Do you remember when you used to have to get up off of the couch to change the channel on your television?

If you do, you're old like me.

I was telling my college students the other day about how the new formats of media are actually changing the way we act and think. Consider the things that young people now have never experienced. Can you add to my list?

1) Physically turning the knob on a television to get a new station. In addition, we often had to adjust the rabbit ear antennas on the top of the set and sometimes still dealt with a scrolling picture.

2) Waiting for a movie to be released on television. I remember watching The Wizard of Oz once a year. Once a movie was shown in the theater, we often did not see it for years. VCRs changed our ability to see old movies.

3) Watching home movies on reel-to-reel projectors or, better yet, slides. I have a slide that shows my family watching slides. This was a big family event - to set up a screen and gather around a slide projector.

4) Buying a record, 8-track, or cassette tape. These "old" forms of music distribution are things of the past. My daughter used to call our records: big cds.

5) The Reader's Guide to Periodical Literature - Our English teacher used to make us look up subjects for research in this multi-volume index. Then we had to hope the library had our particular magazine. Now?
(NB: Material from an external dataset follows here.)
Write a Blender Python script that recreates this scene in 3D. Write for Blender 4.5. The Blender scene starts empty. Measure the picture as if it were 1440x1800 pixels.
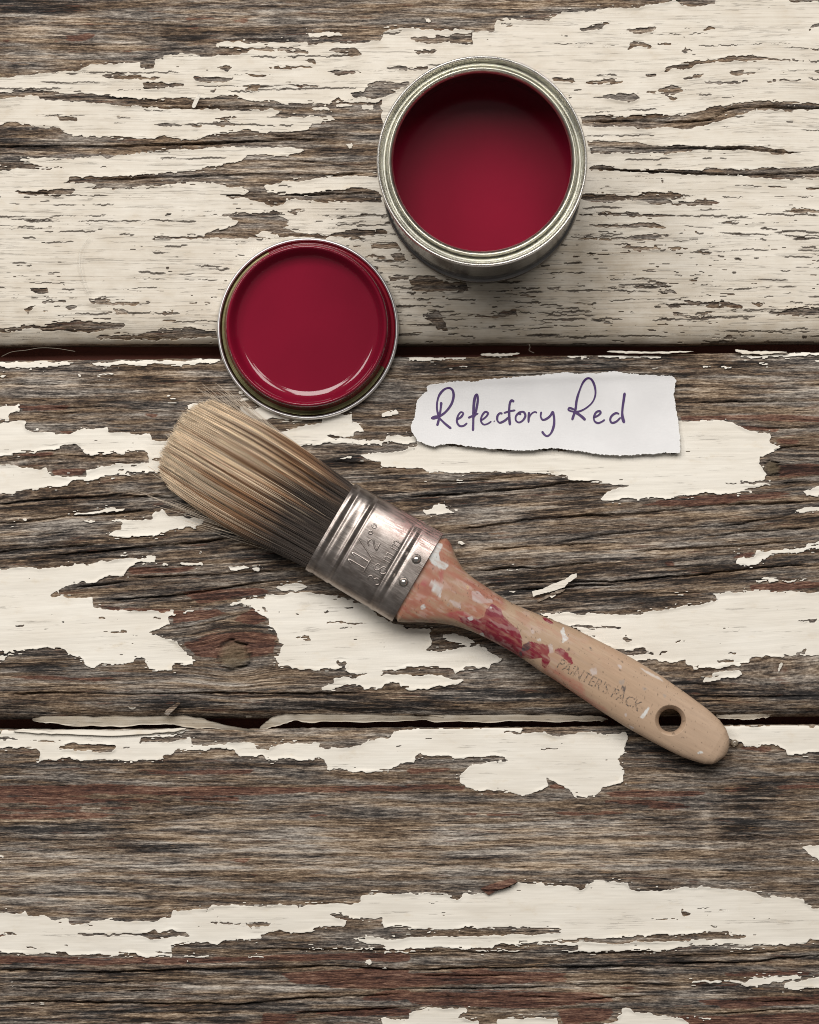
import bpy, bmesh, math, random
import numpy as np
from mathutils import Vector

random.seed(7)
rng = np.random.default_rng(11)
SC = bpy.context.scene
COL = SC.collection

# ---------------------------------------------------------------- camera
K = 0.00022            # metres of deck per photograph pixel
NX, NY = 847.0, 1100.0  # point of the photograph straight below the camera
D = 1.30               # camera height over the deck
cam_data = bpy.data.cameras.new("camera")
cam = bpy.data.objects.new("camera", cam_data)
COL.objects.link(cam)
cam.location = (0, 0, D)
cam.rotation_euler = (0, 0, 0)
cam_data.sensor_fit = 'VERTICAL'
cam_data.sensor_height = 36.0
cam_data.sensor_width = 28.8
cam_data.lens = D * 36.0 / (1800 * K)
cam_data.shift_x = (720 - NX) / 1800.0
cam_data.shift_y = (NY - 900) / 1800.0
cam_data.clip_start = 0.05
cam_data.clip_end = 50
cam_data.dof.use_dof = True
cam_data.dof.focus_distance = D - 0.008
cam_data.dof.aperture_fstop = 16
SC.camera = cam

# ---------------------------------------------------------------- dim room light
world = bpy.data.worlds.new("World")
SC.world = world
world.use_nodes = True
bgn = world.node_tree.nodes["Background"]
bgn.inputs[0].default_value = (1.0, 0.97, 0.93, 1)
bgn.inputs[1].default_value = 0.15

# ---------------------------------------------------------------- soft window light from the top of the picture, three panes side by side
def area(x, sx, sy, power):
    ld = bpy.data.lights.new("window_light", 'AREA')
    ld.shape = 'RECTANGLE'
    ld.size, ld.size_y = sx, sy
    ld.energy = power
    ld.color = (1.0, 0.965, 0.92)
    lo = bpy.data.objects.new("window_light", ld)
    COL.objects.link(lo)
    lo.location = (x, 0.94, 1.40)
    d = Vector((-0.2, 0.02, 0.0)) - Vector((-0.2, 0.94, 1.40))
    lo.rotation_euler = d.to_track_quat('-Z', 'Y').to_euler()
for x, sx, p in ((-1.06, 0.52, 14.0), (-0.26, 0.52, 16.4), (0.45, 0.52, 13.0)):
    area(x, sx, 0.85, p)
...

We Google...

What else?

Comments

Anonymous said…
I remember:
Searching through the card files in the library instead of on a computer for the book I wanted
When books didn't have to become movies
When movies didn't have to have action figures and other merchandise (except maybe a lunchbox)
Waiting for your film to be developed at Kmart and hoping the picture turned out because you couldn't fix it after you snapped it

I would go on except I'm getting older by the minute...
Donna Boucher said…
A telephone with a long and twisty cord.

No phone calls to the house after nine.

Sisters yelling, " Donna, phone for you, it's a boy!!!!!"